I just finished reading a thought provoking novel by Jake Colsen, "So you don't want to go to church anymore."
The book highlights a made up pastor named Jake how is struggling with ministry, even though he is leading a huge evangelical congregation. In these struggles he meets a man named John that leads him on a journey to "experience" a life following Jesus that is separate from the church. Eventually he leaves his pastoral position, is part of a house church, and has an enlightening Jesus filled life.
This book reveals some glaring issues within the pastoral ministry and ministry within the church. Jake was feeling empty because much of what he was doing was guilting individuals to serve on church boards while he was trying to impress everyone with technology and flashy music. And what was lost was Christ. People were remember the rules (worship only on Sunday, memorizing Bible verses, serving on boards, coming to church on time) and forgetting the love and grace of Jesus.
This is a big concern even within our Lutheran circles.
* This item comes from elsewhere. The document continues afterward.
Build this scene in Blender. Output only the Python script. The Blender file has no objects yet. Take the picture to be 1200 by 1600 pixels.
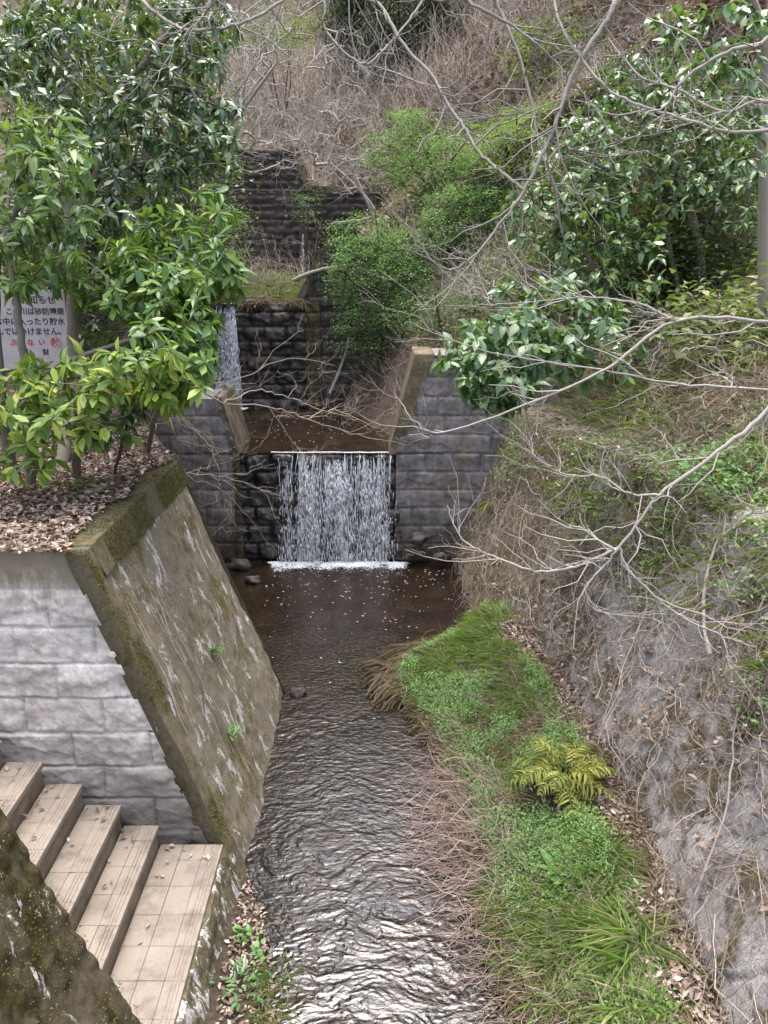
import bpy, math
import numpy as np
# ---------------------------------------------------------------- camera, world, sun, exposure
SC = bpy.context.scene
COL = SC.collection
PITCH = math.radians(19.0)
CAMZ = 5.0
cd = bpy.data.cameras.new('camera'); cam = bpy.data.objects.new('camera', cd); COL.objects.link(cam)
cam.location = (0, 0, CAMZ); cam.rotation_euler = (math.radians(90) - PITCH, 0, 0)
cd.lens = 26; cd.sensor_width = 36; cd.clip_start = 0.05; cd.clip_end = 600
SC.camera = cam
W = bpy.data.worlds.new('World'); SC.world = W; W.use_nodes = True
wn = W.node_tree; wn.nodes.clear()
wo = wn.nodes.new('ShaderNodeOutputWorld'); bg = wn.nodes.new('ShaderNodeBackground')
sky = wn.nodes.new('ShaderNodeTexSky'); sky.sky_type = 'NISHITA'; sky.sun_disc = False
SUN_EL, SUN_ROT = math.radians(80), math.radians(0)
sky.sun_elevation = SUN_EL; sky.sun_rotation = SUN_ROT; sky.air_density = 1.0; sky.dust_density = 5.0
hs = wn.nodes.new('ShaderNodeHueSaturation'); hs.inputs['Saturation'].default_value = 0.68
wn.links.new(sky.outputs[0], hs.inputs['Color']); wn.links.new(hs.outputs[0], bg.inputs[0]); wn.links.new(bg.outputs[0], wo.inputs[0])
bg.inputs[1].default_value = 0.15
sl = bpy.data.lights.new('sun', 'SUN'); sl.energy = 0.5; sl.angle = math.radians(50); sl.color = (1, .975, .94)
sun = bpy.data.objects.new('sun', sl); COL.objects.link(sun)
sun.rotation_euler = (SUN_EL - math.radians(90), 0, -SUN_ROT)
SC.view_settings.view_transform = 'Standard'; SC.view_settings.look = 'None'
SC.view_settings.exposure = 1.92; SC.view_settings.gamma = 1.0
SC.cycles.max_bounces = 6; SC.cycles.diffuse_bounces = 3; SC.cycles.glossy_bounces = 3; SC.cycles.transmission_bounces = 3
SC.cycles.caustics_reflective = False; SC.cycles.caustics_refractive = False

# ---------------------------------------------------------------- numeric helpers
rng = np.random.default_rng(7)
def A(*a): return np.array(a, float)
def nrm(v): return v / np.maximum(np.linalg.norm(v, axis=-1, keepdims=True), 1e-9)
def ss(a, b, x):
    t = np.clip((x - a) / (b - a), 0, 1); return t * t * (3 - 2 * t)
def hsh(*c, seed=0):
    h = np.full(np.shape(c[0]), (seed * 374761393 + 12345) & 0xFFFFFFFF, np.uint64)
    for i, v in enumerate(c):
        h = (h ^ (np.asarray(v).astype(np.int64).astype(np.uint64) * np.uint64([73856093, 19349663, 83492791][i]))) & np.uint64(0xFFFFFFFF)
        h = (h * np.uint64(2654435761) + np.uint64(97)) & np.uint64(0xFFFFFFFF); h ^= h >> np.uint64(15)
    h = (h * np.uint64(2246822519)) & np.uint64(0xFFFFFFFF); h ^= h >> np.uint64(13)
    return (h & np.uint64(0xFFFFFF)).astype(float) / 0xFFFFFF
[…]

We often try to "fill" boards, ask for volunteers, organize activities, all the while people aren't desiring to grow in faith, but keep busy. Many people end up burned out, especially pastors, and the moment they are off the board they run away or go to another church due to more programs or nicer people. This is a MAJOR problem in all of our churches. When people discuss faith do they mention Jesus or the number of boards they served on. This struggle is a vital one for all churches to admit. Are we promoting churchianity or Christianity?
However, this is where things go very bad in the book. The ending solution was basically discounting the church insitution as a simply an institution without Christ. The pastor ends up leaving the church and promotes an experience of disorganized groups as a better alternative. Now, I must admit this is quite tempting at times. There are only so many church meetings one can attend before a house church with no rules seems awfly nice. Yet, the church is not all meetings or rules, but the means by which His gifts are given. Specifically the gift of the Gospel and Sacraments. Do we overdo our workload for the sake of looking busy? All the time. However, we don't need to get rid of the whole church system, but bring our churches to look to Jesus.
This might mean less meetings, it might mean less "fellowship" gatherings, it might mean more Bible study, it might mean more prayer, it might mean more offerings of the Lord's Supper, but it doesn't mean getting rid of all that the church has to offer.